Analysis however shows otherwise. On April 26, 1955 Ang Ching Gi, thru his broker requested the Acting Collector of Customs for the release of the two cases of goods. After investigation, the goods were ordered released and Ang Ching Gi, after posting the necessary bond, took possession of the same. Barring the smuggling of goods outside of the customs zone, all cargoes ordered released whether bonded or not cannot be taken out of the customs zone without a delivery permit issued by the customs authorities and the corresponding gate pass on both of which would be stamped the terms of the management contract. Withdrawal of goods from A.C. Esguerra & Co., especially because it is inside the customs zone, would not be any exception. It would then be upon the date of issuance of either the delivery permit or the gate pass that petitioner in the instant case, would be bound by the terms of the management contract and from which the 15-day period to file the claim for loss or shortage would commence to run. It is indisputable that no such claim within the aforementioned period had been filed at all. Thus, though arguably, the court action filed on January 28, 1956 was within the one-year period as provided in the management contract (even if counted from April 26, 1955, the date of request for the release of the two cases), petitioner’s claim must fail for non-compliance with the 15-day period requirement. It is settled that before the one-year period to file court action may be availed of, the 15-day period must first be complied with. 3

As regards unrealized profits as to which petitioner alleges he could have recovered at least 30% of the loss, there is no sufficient proof of the same.

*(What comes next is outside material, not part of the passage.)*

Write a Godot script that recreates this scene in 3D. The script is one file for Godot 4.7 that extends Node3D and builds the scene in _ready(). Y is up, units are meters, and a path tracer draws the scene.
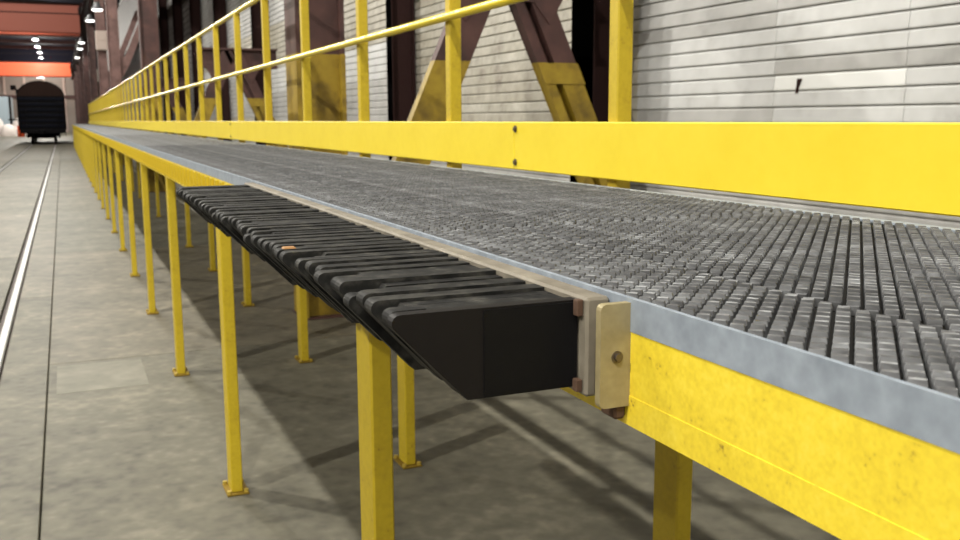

Finally, there is no merit in petitioner’s claim for moral damages, for the same are not recoverable in the absence of bad faith in damage actions predicated on a breach of contract of carriage as in this case. 4

WHEREFORE, the decision appealed from is hereby affirmed. No costs. So ordered.

Concepcion, C.J., Reyes, J.B.L., Dizon, Makalintal Zaldivar, Sanchez, Ruiz Castro, Angeles and Fernando, JJ., concur.

Endnotes:



1. Lexal Pure Drug Laboratories v. MRR, L-20155, April 30, 1966.

2. Lexal Pure Drug Laboratories v. MRR, supra; Shell Co. v. Compañia de Tobacos de Filipinas, L-20230, July 30, 1965; Insurance Co. of North America v. U.S. Lines, L-17032, March 31, 1964.

3. Atlantic Mutual Insurance Co. v. MPS, L-16789, Oct. 31, 1962; Insurance Co. of North America v. MPS, L-17331, Nov. 29, 1961.

4. Verzosa v. Baytan, Et Al., L-14092, April 29, 1960, citing Fores v. Miranda, L-12163, March 4, 1959.